Set in the indefinite 20th century — a place where payphones, newspapers, and coin-operated jukeboxes dot the landscape —“Carolina Caroline” effortlessly generates a less connected world on the cheap with smart production design and costuming. Rehmeier’s regular cinematographer Jean-Philippe Bernier brings an appropriate warmth to the film’s visual palette, generating a dreamlike tone to the imagery befitting the protagonists’ self-image. At the same time, the film can also feel too formally slick, especially compared to the gritty, heightened naturalism of Rehmeier’s previous two films “Dinner in America” and “Snack Shack.” The quick-cutting montages of con jobs, as well as the wall-to-wall soundtrack, not only carry the dismaying feel of television, but also render the film frictionless for repeated stretches. The idea seems to be for audiences to get off on the fantasy as much as Caroline and Oliver, but the film’s ostensibly dizzying highs are when it feels at most imitative and least believable.

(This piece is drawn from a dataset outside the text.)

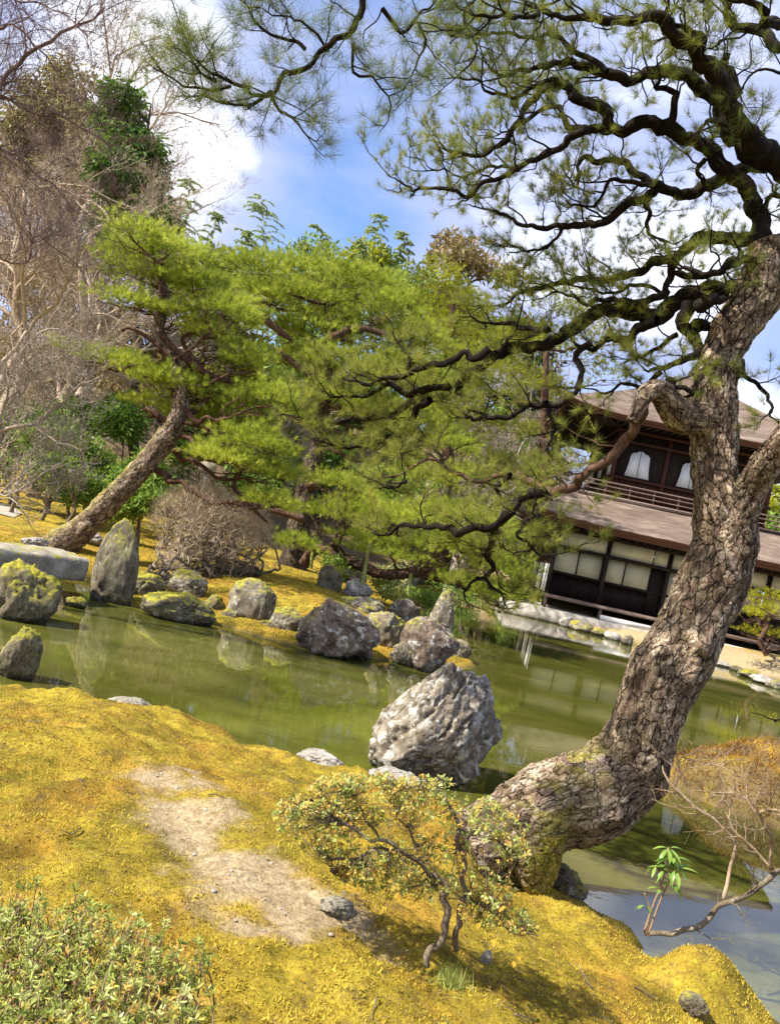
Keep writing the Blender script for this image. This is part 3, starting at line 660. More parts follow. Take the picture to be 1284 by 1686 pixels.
# ------------------------------------------------------------------ pavilion
def build_pavilion():
    o3 = P(890, 990, 29.0); root = thing('temple_pavilion', (o3[0], o3[1], .3), 'two storey dark wooden temple pavilion with bark roofs and arched white windows across the pond', 'pavilion')
    root.rotation_euler = (0, 0, math.radians(-5)); Z0 = .3
    cache = {}
    def part(name, V, Fs, m, smooth=False, parent=root, **k):
        V = np.array(V, float); V[:, 2] -= Z0
        return link(name, mesh(name, V, Fs, m, smooth=smooth, **k), parent)
    def box(name, u0, u1, v0, v1, z0, z1, m, parent=root):
        key = (name, round(u1-u0, 3), round(v1-v0, 3), round(z1-z0, 3), m.name)
        if key not in cache:
            V, Fq = box_vf(0, u1-u0, 0, v1-v0, 0, z1-z0); cache[key] = mesh(name, V, Fq, m, smooth=False)
        return link(name, cache[key], parent, (u0, v0, z0-(Z0 if parent is root else Z0)))
    W0, W1, D1 = .05, 9.65, 8.0
    mid = 4.85
    # podium
    box('stone_podium', -1.35, 11.1, -1.5, 9.6, .0, .46, M['pale_stone'])
    box('plaster_kerb', 2.06, 4.18, -1.02, -.86, .46, .64, M['white_plaster'])
    box('plaster_kerb', 4.42, 9.6, -1.02, -.86, .46, .60, M['white_plaster'])
    # veranda
    for k in range(4): box('veranda_board', -.05, 9.75, -.86+k*.22, -.66+k*.22, .90, .95, M['weathered_wood'])
    box('veranda_beam', -.05, 9.75, -.90, -.865, .84, .953, M['weathered_wood'])
    for u in (0.0, 2.0, 4.25, 6.4, 8.0, 9.6): box('veranda_post', u, u+.10, -.84, -.74, .46, .897, M['weathered_wood'])
    # front posts and frame
    for u in (.05, 2.0, 4.28, 6.35, 7.9, 9.55): box('post', u, u+.14, 0, .14, .46, 3.50, M['dark_wood'])
    for v in (1.9, 3.9, 5.9, 7.86): box('post', .05, .19, v, v+.14, .46, 3.50, M['dark_wood']); 
    for v in (1.9, 3.9, 5.9, 7.86): box('post', 9.55, 9.69, v, v+.14, .46, 3.50, M['dark_wood'])
    box('lintel_beam', .0, 9.74, -.03, .10, 2.72, 2.84, M['dark_wood']); box('head_beam', .0, 9.74, -.035, .12, 3.38, 3.52, M['dark_wood'])
    box('side_lintel', -.02, .08, .15, 7.95, 2.72, 2.84, M['dark_wood']); box('side_head_beam', -.03, .09, .16, 7.96, 3.38, 3.52, M['dark_wood'])
    box('floor', .12, 9.58, .16, 7.9, .80, .92, M['dark_wood'])
    box('back_wall', .14, 9.56, 7.70, 7.78, .92, 3.4, M['dark_wood'])
    box('inner_wall', .22, 9.5, .62, .70, .93, 1.84, M['dark_wood'])
    box('sill_rail', .2, 9.52, .30, .42, 1.76, 1.85, M['dark_wood'])
    # panels : transoms and shoji
    for a, b in ((.20, 1.98), (2.15, 3.72), (3.76, 4.26), (4.43, 5.3), (5.34, 6.33), (6.50, 7.88), (8.05, 9.53)):
        box('transom_panel', a, b, .05, .08, 2.845, 3.378, M['old_plaster'])
    for a, b, lo in ((.22, 1.07, 1.85), (1.11, 1.98, 1.85), (2.15, 2.83, 1.85), (2.87, 3.78, 1.85), (4.45, 5.35, 1.42), (5.39, 6.33, 1.42), (6.52, 7.2, 1.85), (7.24, 7.88, 1.85), (8.06, 8.8, 1.85), (8.84, 9.52, 1.85)):
        box('sliding_panel', a, b, .33, .36, lo, 2.715, M['old_plaster'])
        box('panel_stile', b, b+.04, .31, .38, lo, 2.716, M['dark_wood'])
    box('dark_door', 3.83, 4.27, .33, .37, .93, 2.715, M['dark_wood'])
    for v in (.2, 1.05, 2.06, 2.98, 4.06, 4.98, 6.06, 6.98):
        box('side_shoji', .10, .13, v+.02, v+.82, .98, 2.05, M['shoji_paper']); box('side_stile', .09, .14, v+.83, v+.90, .93, 2.715, M['dark_wood'])
        box('side_transom', .10, .13, v+.02, v+.82, 2.845, 3.378, M['old_plaster']); box('side_board', .105, .125, v+.02, v+.82, 2.08, 2.71, M['red_brown_wood'])
    # roofs
    def hip(name, e, t, ze, zt, lift, th, soffit_in):
        (u0, u1, v0, v1), (a0, a1, b0, b1) = e, t; n, m = 41, 22
        ce = [(u0, v0), (u1, v0), (u1, v1), (u0, v1)]; ct = [(a0, b0), (a1, b0), (a1, b1), (a0, b1)]
        ci = [(soffit_in[0], soffit_in[2]), (soffit_in[1], soffit_in[2]), (soffit_in[1], soffit_in[3]), (soffit_in[0], soffit_in[3])]
        top, edge, sof = Bag(), Bag(), Bag()
        idx = lambda n, m: np.stack([(np.arange(m-1)[:, None]*n+np.arange(n-1)[None]), (np.arange(m-1)[:, None]*n+np.arange(n-1)[None])+1, (np.arange(m-1)[:, None]*n+np.arange(n-1)[None])+n+1, (np.arange(m-1)[:, None]*n+np.arange(n-1)[None])+n], -1).reshape(-1, 4)
        for k in range(4):
            A, B = np.array(ce[k]), np.array(ce[(k+1) % 4]); C, D = np.array(ct[k]), np.array(ct[(k+1) % 4]); E_, F_ = np.array(ci[k]), np.array(ci[(k+1) % 4])
            s = np.linspace(0, 1, n); lf = lift*np.abs(2*s-1)**5
            rows = []
            for tt in np.linspace(0, 1, m):
                pe = A[None]*(1-s[:, None])+B[None]*s[:, None]; pt = C[None]*(1-s[:, None])+D[None]*s[:, None]; q = pe*(1-tt)+pt*tt
                z = ze+(zt-ze)*(.82*tt+.18*tt*tt)+lf*(1-tt)**2 + (.03 if tt > 0 else 0)
                w = np.column_stack([q, z]); w[:, 2] += .012*vnoise(w*3, 71)+.008*vnoise(w*9, 72); rows.append(w)
            top.add(np.vstack(rows), idx(n, m))
            pe = A[None]*(1-s[:, None])+B[None]*s[:, None]; inn = E_[None]*(1-s[:, None])+F_[None]*s[:, None]
            dirn = nrm(pe-np.array([(u0+u1)/2, (v0+v1)/2]))
            er = [np.column_stack([pe, rows[0][:, 2]]), np.column_stack([pe-dirn*.03, ze+lf-th*.6]), np.column_stack([pe-dirn*.10, ze+lf-th*.62]), np.column_stack([pe-dirn*.12, ze+lf-th])]
            edge.add(np.vstack(er), idx(n, 4))
            sr = [er[-1]]+[np.column_stack([(pe-dirn*.12)*(1-q)+inn*q, (ze+lf-th)*(1-q)+(ze-th+.10)*q]) for q in (.5, 1)]
            sof.add(np.vstack(sr), idx(n, 3)[:, ::-1])
        def prt(b, nm, mt_):
            part(nm, np.concatenate(b.V), np.concatenate(b.Q), mt_, smooth=True)
        prt(top, name, M['bark_shingle_roof']); prt(edge, 'eave_edge', M['eave_edge_wood']); prt(sof, 'soffit', M['dark_wood'])
        # rafters under the eaves
        me = {}
        def rafter(p, q, lfz):
            L = math.hypot(q[0]-p[0], q[1]-p[1]); kk = round(L, 1)
            if kk not in me:
                V, Fq = box_vf(-.03, .03, 0, kk, -.045, .03); me[kk] = mesh('rafter', V, Fq, M['dark_wood'], smooth=False)
            r_ = link('rafter', me[kk], root, (p[0], p[1], ze-th-.03+lfz-Z0)); r_.rotation_euler = (math.atan2(.10-lfz, L), 0, math.atan2(q[1]-p[1], q[0]-p[0])-math.pi/2)
        nf = int((u1-u0)/.30)
        for k in range(1, nf):
            f = k/nf; u = u0+(u1-u0)*f; inu = min(max(u, soffit_in[0]), soffit_in[1]); rafter((u, v0+.16), (inu if abs(inu-u) > .05 else u, soffit_in[2]), lift*abs(2*f-1)**5)
        nf = int((v1-v0)/.30)
        for k in range(1, nf):
            f = k/nf; v = v0+(v1-v0)*f; inv = min(max(v, soffit_in[2]), soffit_in[3]); rafter((u0+.16, v), (soffit_in[0], inv), lift*abs(2*f-1)**5)
    hip('lower_roof', (-1.15, 10.85, -1.25, 9.3), (.45, 9.25, .62, 7.5), 3.78, 4.93, .24, .26, (0.0, 9.7, -.04, 8.0))
    hip('upper_roof', (-.70, 10.4, .0, 9.4), (4.80, 4.90, 4.55, 4.65), 8.12, 11.35, .36, .22, (1.72, 7.98, 1.45, 7.6))
    # upper storey
    box('balcony_deck', .60, 9.10, .62, 8.4, 4.99, 5.10, M['weathered_wood'])
    box('balcony_fascia', .585, 9.115, .58, .615, 4.90, 5.06, M['dark_wood'])
    for k in range(9): box('balcony_bracket', 1.0+k*.95, 1.16+k*.95, .68, 1.4, 4.80, 4.985, M['dark_wood'])
    box('upper_core', 1.90, 7.78, 1.62, 7.5, 5.11, 8.0, M['dark_wood'])
    for u in (1.77, 3.74, 5.79, 7.76): box('upper_post', u, u+.15, 1.45, 1.60, 5.10, 8.05, M['red_brown_wood'])
    for v in (3.4, 5.4, 7.4): box('upper_post', 1.77, 1.92, v, v+.15, 5.10, 8.05, M['red_brown_wood'])
    for z, h in ((5.11, .10), (5.92, .10), (7.38, .10), (7.80, .12)):
        box('upper_beam', 1.70, 7.98, 1.41, 1.52, z, z+h, M['red_brown_wood']); box('side_upper_beam', 1.72, 1.80, 1.53, 7.6, z, z+h, M['red_brown_wood'])
    for a in (1.93, 3.90, 5.95):
        for k in range(8): box('wall_board', a+k*.226, a+k*.226+.215, 1.54, 1.575+.008*(k % 2), 5.215, 5.915, M['red_brown_wood'])
    for v in (1.65, 3.6, 5.6):
        box('side_board_panel', 1.84, 1.88, v, v+1.7, 5.215, 5.915, M['red_brown_wood'])
    # cusped windows
    half = [(0, 1.06), (.10, 1.03), (.17, .97), (.27, .965), (.36, .88), (.385, .74), (.40, .5), (.43, .25), (.48, 0)]
    def outline(sc=1., dz=0): 
        r = [(x*sc, z*sc+dz) for x, z in half]; return [(-x, z) for x, z in r[::-1]] + r[1:]
    def arch(name, c, y, pts, y2, m, parent):
        n = len(pts); V = [(x, y, z) for x, z in pts]+[(x, y2, z) for x, z in pts]
        fs = [np.array([list(range(n))]), np.array([list(range(n, 2*n))[::-1]]), np.array([[i, i+n, (i+1) % n+n, (i+1) % n] for i in range(n)])]
        o = link(name, mesh(name, V, fs, m, smooth=False), parent, c); return o
    for u in (2.80, 4.83, 6.86):
        w = link('arched_window', mesh('arched_window', [(x, 0, z) for x, z in outline(1.16, -.06)]+[(x, .05, z) for x, z in outline(1.16, -.06)],
            [np.array([list(range(17))]), np.array([list(range(17, 34))[::-1]]), np.array([[i, i+17, (i+1) % 17+17, (i+1) % 17] for i in range(17)])], M['dark_wood'], smooth=False), root, (u, 1.57, 6.10-Z0))
        n = 9; hp = [(.012, 1.055)]+half[1:]+[(.012, 0)]
        for sg in (-1, 1):
            pts = [(sg*x, z) for x, z in hp]; arch('paper_pane', (0, -.012, 0), 0, pts if sg > 0 else pts[::-1], .008, M['shoji_paper'], w)
    for v in (2.1, 4.1, 6.1):
        w = link('side_window', mesh('side_window', *box_vf(-.03, .02, 0, .7, 0, 1.0), M['shoji_paper'], smooth=False), root, (1.87, v, 6.1-Z0))
    # railing
    for z, r in ((5.60, .03), (5.44, .022), (5.26, .022)):
        V, Fq = tube(np.array([[.45, .68, z], [9.25, .68, z]]), np.array([r, r]), 6); part('handrail', V, Fq, M['weathered_wood'], smooth=True)
        V, Fq = tube(np.array([[.66, .48, z], [.66, 8.4, z]]), np.array([r, r]), 6); part('handrail', V, Fq, M['weathered_wood'], smooth=True)
    for k in range(10): box('rail_post', .62+k*.93, .68+k*.93, .70, .75, 5.10, 5.60, M['weathered_wood'])
    for k in range(1, 8): box('rail_post', .68, .73, .7+k*1.0, .75+k*1.0, 5.10, 5.60, M['weathered_wood'])
    b = Bag(); tube_to(b, [[4.85, 4.6, 11.3], [4.85, 4.6, 11.5], [4.85, 4.6, 11.7]], [.22, .16, .05], 8)
    part('roof_finial', np.concatenate(b.V), [np.concatenate(b.T), np.concatenate(b.Q)], M['dark_wood'])
build_pavilion()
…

However, when “Carolina Caroline” inevitably enters its desperate final act, the chapter of the film when our heroes know they’re doomed, it shifts into an unexpectedly emotional gear relative to its conventional foundation. Rehmeier has previously demonstrated his facility with actors before, garnering unique performances from relative newcomers to seasoned actors alike. But with “Carolina Caroline,” the first film he hasn’t written, that skill shares centerstage as much as the performers themselves. Both Weaving and Gallner excel playing distressed criminals who feel the heat on their tail, but the way that distress curdles into shared heartbreak and grief as they slowly reach clarity draws serious blood. Their last moments together may not be distinctive in the particulars — truthfully, you’ve likely seen a version of it at least a few times before — and yet, for a brief moment, their love and pain become tangible. When the hits are bulletproof, sometimes all you need is a great cover band to make them feel fresh again.
Grade: B
“Carolina Caroline” premiered at the 2025 Toronto International Film Festival.